§ **Task statement**:
From the entries below, pull out each line where "script" appears.

§ **Records to process**:
_ _ _ _ _

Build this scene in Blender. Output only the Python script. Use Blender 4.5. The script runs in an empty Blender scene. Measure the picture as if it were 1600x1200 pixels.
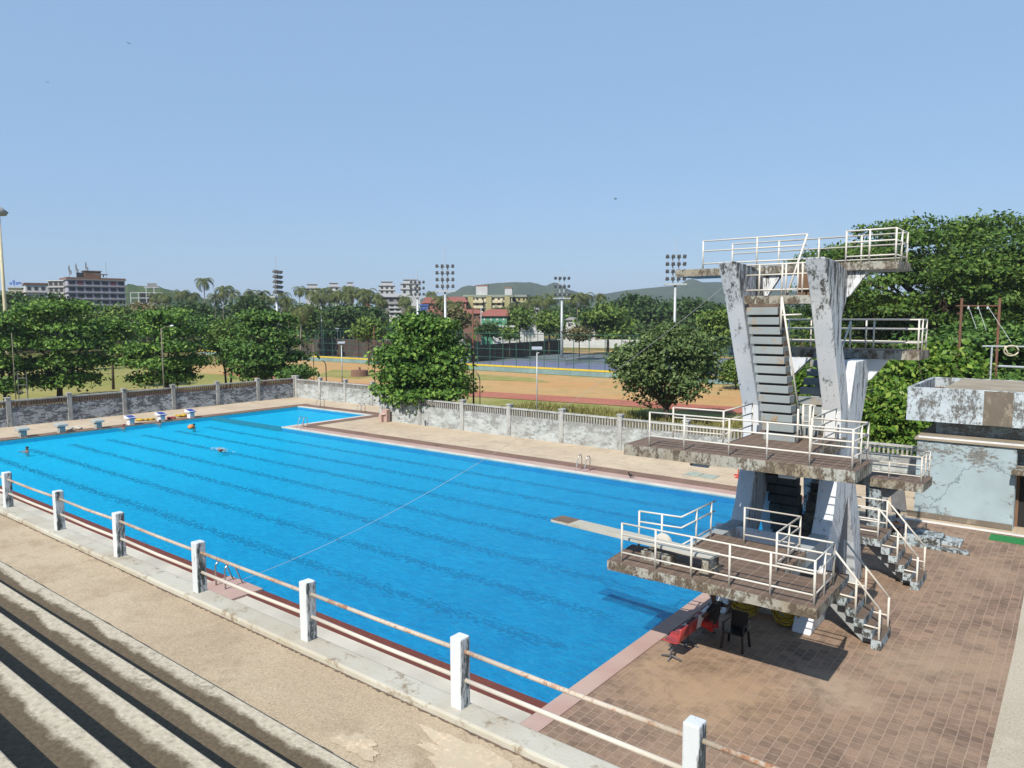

_ _ _ _ _

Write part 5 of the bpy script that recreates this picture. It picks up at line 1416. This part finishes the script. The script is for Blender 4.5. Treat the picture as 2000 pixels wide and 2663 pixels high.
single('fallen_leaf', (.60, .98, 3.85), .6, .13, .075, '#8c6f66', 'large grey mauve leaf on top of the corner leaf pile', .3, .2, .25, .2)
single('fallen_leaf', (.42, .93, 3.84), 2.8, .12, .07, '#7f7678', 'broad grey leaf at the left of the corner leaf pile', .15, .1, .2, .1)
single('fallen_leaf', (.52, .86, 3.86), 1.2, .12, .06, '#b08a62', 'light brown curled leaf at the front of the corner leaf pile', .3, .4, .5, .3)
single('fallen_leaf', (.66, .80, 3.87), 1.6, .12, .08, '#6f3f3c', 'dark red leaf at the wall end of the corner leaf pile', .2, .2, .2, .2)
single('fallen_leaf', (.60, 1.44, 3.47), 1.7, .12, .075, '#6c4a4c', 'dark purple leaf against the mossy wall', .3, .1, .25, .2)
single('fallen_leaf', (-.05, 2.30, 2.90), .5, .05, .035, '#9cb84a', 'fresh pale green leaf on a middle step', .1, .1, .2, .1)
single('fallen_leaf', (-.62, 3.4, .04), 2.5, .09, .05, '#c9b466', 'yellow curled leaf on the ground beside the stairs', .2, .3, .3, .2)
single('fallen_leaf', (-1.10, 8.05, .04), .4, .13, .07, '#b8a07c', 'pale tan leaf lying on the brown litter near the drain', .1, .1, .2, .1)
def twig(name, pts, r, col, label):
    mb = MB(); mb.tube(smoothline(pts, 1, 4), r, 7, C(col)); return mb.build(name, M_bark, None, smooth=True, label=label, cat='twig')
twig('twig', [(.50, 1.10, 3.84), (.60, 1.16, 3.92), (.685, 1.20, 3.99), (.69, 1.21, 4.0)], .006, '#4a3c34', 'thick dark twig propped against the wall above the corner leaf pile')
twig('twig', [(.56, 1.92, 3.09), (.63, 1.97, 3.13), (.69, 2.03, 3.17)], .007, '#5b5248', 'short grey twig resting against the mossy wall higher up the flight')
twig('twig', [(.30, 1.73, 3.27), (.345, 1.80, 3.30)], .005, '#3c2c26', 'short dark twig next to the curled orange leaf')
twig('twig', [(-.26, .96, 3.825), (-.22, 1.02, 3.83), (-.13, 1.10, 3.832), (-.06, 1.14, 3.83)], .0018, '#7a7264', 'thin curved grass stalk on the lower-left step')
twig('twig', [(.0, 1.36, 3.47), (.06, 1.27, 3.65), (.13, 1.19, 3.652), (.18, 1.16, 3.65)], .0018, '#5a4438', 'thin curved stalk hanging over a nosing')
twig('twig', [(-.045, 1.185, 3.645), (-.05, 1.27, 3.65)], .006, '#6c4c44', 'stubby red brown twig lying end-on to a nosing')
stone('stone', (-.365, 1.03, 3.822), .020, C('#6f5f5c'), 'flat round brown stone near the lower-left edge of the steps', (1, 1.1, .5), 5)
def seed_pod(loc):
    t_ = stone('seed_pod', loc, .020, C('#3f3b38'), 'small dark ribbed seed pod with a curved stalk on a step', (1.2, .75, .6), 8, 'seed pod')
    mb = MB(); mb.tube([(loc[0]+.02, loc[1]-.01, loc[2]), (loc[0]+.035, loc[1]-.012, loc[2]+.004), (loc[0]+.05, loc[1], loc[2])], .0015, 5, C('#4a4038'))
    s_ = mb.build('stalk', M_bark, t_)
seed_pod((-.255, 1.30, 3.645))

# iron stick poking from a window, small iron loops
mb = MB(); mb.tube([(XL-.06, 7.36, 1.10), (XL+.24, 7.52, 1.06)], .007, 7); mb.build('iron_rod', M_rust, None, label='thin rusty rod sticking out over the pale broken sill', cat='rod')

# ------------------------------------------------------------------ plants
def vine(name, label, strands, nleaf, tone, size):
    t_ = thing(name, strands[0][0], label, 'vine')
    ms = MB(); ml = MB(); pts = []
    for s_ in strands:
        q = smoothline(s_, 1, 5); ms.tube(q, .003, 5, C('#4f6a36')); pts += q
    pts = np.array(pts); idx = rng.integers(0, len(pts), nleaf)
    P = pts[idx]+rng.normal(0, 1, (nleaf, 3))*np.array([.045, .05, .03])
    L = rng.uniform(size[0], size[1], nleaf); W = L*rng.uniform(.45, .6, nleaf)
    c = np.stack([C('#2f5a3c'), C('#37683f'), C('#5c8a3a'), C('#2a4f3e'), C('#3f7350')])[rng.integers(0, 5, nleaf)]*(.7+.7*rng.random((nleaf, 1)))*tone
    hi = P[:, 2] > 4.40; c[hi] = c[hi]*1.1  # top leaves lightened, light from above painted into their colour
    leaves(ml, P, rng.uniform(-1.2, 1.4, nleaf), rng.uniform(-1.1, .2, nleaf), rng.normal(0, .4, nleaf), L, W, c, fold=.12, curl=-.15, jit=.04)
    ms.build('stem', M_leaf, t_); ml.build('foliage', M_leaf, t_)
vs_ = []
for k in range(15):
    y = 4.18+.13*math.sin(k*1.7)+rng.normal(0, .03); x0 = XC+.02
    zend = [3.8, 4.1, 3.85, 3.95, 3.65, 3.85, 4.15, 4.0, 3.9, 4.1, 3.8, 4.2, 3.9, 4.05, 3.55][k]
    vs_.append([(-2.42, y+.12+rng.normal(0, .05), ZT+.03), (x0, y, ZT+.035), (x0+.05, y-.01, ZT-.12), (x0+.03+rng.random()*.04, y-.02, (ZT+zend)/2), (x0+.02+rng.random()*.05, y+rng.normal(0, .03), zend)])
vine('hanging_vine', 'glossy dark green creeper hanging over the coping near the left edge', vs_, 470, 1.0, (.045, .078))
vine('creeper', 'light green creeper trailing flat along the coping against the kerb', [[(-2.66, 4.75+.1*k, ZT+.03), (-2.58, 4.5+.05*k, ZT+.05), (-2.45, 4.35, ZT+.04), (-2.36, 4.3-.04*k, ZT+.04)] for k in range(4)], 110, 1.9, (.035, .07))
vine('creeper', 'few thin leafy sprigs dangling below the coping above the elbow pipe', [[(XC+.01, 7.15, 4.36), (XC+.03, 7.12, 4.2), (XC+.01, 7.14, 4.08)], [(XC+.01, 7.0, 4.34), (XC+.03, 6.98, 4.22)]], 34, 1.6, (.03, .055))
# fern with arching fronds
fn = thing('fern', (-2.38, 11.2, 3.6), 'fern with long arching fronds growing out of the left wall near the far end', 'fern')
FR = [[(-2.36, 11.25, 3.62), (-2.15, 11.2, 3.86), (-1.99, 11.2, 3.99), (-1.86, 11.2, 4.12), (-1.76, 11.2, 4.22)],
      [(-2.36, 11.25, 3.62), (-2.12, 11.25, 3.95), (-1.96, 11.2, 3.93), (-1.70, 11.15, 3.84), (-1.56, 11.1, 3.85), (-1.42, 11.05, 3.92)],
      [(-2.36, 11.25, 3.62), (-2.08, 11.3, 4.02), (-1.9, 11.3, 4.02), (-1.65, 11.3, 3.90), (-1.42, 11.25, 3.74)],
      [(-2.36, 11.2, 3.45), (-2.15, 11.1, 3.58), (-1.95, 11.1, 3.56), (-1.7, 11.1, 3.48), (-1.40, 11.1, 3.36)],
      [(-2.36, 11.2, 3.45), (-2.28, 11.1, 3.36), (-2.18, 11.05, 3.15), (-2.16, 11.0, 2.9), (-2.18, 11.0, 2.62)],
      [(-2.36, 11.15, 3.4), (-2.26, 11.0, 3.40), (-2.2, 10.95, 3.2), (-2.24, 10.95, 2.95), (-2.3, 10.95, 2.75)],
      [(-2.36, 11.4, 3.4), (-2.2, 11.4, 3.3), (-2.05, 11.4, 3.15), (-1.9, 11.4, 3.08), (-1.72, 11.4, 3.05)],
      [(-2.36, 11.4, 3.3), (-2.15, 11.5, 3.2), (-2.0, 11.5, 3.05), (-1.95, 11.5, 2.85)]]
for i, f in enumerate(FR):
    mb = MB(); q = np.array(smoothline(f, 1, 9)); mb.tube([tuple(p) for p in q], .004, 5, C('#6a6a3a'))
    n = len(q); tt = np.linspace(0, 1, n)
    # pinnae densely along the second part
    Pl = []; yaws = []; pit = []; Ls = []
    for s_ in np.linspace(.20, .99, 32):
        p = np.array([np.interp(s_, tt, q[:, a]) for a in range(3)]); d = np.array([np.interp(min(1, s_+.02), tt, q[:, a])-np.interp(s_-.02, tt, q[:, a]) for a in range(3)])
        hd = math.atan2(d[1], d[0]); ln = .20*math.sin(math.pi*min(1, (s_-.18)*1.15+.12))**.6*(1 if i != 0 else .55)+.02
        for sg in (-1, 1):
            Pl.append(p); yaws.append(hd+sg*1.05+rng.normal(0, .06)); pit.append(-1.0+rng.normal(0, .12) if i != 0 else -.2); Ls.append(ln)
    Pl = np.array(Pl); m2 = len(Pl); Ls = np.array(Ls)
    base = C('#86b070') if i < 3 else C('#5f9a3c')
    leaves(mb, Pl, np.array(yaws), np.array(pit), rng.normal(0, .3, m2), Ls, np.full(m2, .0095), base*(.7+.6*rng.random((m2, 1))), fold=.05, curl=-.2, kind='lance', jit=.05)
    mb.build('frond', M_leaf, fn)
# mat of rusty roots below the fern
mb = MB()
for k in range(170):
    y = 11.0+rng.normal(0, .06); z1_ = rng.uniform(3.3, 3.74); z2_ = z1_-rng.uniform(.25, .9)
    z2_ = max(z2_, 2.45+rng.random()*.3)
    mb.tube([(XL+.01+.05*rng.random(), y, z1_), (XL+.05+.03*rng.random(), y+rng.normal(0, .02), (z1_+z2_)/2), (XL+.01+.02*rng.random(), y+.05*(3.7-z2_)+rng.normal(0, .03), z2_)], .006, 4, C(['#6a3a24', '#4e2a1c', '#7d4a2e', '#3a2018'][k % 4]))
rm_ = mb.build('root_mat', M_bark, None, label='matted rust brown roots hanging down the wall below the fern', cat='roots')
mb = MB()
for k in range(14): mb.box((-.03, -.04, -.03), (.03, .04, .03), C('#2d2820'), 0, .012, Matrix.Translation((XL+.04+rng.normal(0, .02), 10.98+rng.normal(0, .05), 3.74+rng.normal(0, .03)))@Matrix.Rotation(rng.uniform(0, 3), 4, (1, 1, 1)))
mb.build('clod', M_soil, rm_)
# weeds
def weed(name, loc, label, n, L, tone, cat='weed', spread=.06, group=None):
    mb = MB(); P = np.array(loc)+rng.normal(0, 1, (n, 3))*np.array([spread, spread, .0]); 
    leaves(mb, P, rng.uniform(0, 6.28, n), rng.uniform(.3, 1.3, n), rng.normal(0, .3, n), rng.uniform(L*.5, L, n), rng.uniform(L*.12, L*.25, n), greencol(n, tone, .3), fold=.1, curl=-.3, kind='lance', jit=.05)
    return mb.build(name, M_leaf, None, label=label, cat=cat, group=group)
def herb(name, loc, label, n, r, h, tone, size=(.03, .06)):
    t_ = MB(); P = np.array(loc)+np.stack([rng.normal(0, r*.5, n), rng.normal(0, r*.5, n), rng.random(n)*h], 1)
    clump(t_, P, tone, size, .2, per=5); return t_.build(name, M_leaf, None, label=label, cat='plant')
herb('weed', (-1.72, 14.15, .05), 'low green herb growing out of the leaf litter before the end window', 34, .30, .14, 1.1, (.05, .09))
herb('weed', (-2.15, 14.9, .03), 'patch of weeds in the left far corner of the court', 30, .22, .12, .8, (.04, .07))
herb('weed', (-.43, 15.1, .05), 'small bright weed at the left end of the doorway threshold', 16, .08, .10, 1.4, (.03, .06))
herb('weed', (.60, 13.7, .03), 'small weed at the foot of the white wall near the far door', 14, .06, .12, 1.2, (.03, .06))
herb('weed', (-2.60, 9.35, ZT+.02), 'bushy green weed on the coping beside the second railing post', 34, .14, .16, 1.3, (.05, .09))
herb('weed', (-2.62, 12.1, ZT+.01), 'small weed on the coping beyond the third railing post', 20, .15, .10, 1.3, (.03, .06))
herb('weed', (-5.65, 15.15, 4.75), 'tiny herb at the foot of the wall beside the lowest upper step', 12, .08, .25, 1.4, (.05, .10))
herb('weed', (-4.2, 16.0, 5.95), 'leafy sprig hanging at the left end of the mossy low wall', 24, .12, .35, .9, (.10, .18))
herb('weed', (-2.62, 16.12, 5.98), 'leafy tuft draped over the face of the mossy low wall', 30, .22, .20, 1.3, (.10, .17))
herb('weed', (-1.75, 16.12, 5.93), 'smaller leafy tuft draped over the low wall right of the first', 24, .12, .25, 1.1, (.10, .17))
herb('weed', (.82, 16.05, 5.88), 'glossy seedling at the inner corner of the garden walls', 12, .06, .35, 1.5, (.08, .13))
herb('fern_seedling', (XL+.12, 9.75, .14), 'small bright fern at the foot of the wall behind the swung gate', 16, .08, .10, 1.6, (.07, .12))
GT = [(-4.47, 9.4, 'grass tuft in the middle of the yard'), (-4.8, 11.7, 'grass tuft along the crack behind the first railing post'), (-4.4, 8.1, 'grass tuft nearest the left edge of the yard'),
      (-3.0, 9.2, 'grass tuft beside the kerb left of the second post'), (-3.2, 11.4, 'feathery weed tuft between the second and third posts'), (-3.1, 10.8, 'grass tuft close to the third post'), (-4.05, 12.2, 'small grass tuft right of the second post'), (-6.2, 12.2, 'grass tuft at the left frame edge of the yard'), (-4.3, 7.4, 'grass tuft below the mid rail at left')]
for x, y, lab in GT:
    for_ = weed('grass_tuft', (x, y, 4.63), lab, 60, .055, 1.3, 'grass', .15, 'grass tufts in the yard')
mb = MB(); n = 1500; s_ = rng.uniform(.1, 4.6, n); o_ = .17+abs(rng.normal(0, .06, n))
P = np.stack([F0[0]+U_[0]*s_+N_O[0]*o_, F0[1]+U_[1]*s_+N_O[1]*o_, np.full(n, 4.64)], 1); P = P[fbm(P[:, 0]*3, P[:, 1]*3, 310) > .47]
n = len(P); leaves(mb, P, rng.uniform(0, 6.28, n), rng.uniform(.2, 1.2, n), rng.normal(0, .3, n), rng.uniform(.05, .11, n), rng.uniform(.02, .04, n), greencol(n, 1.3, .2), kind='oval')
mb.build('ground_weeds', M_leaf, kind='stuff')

_ _ _ _ _

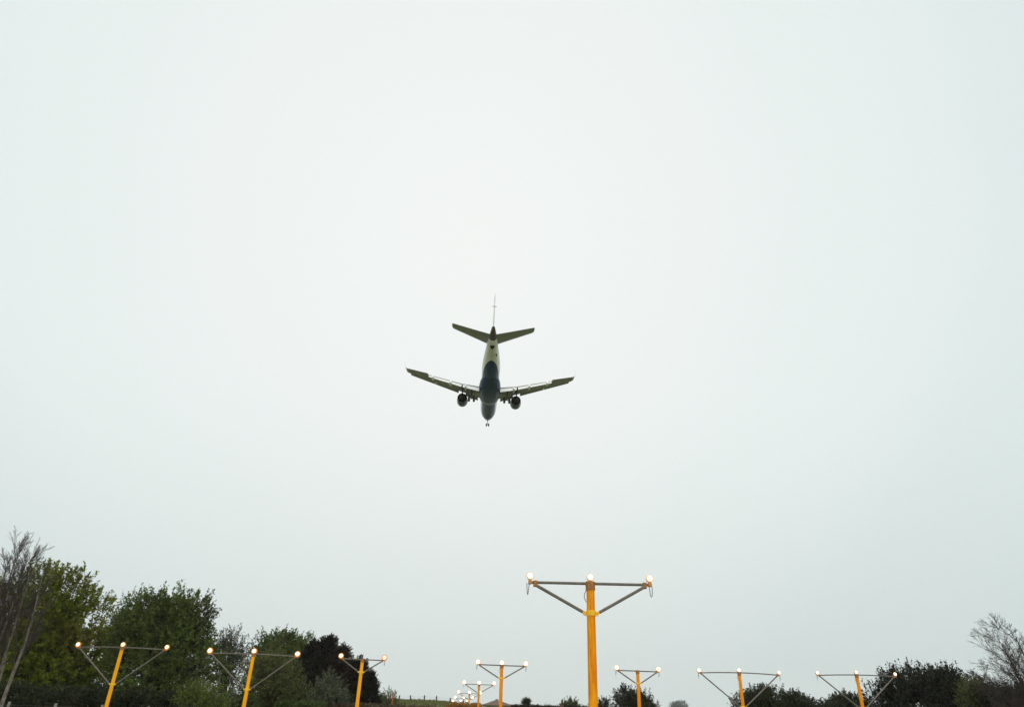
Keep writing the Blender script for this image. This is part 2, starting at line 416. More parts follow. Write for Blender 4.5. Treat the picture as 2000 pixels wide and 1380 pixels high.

_ _ _ _ _

§ **Task answer**:
Build this scene in Blender. Output only the Python script. Use Blender 4.5. The script runs in an empty Blender scene. Measure the picture as if it were 1600x1200 pixels.
Write part 5 of the bpy script that recreates this picture. It picks up at line 1416. This part finishes the script. The script is for Blender 4.5. Treat the picture as 2000 pixels wide and 2663 pixels high.
Keep writing the Blender script for this image. This is part 2, starting at line 416. More parts follow. Write for Blender 4.5. Treat the picture as 2000 pixels wide and 1380 pixels high.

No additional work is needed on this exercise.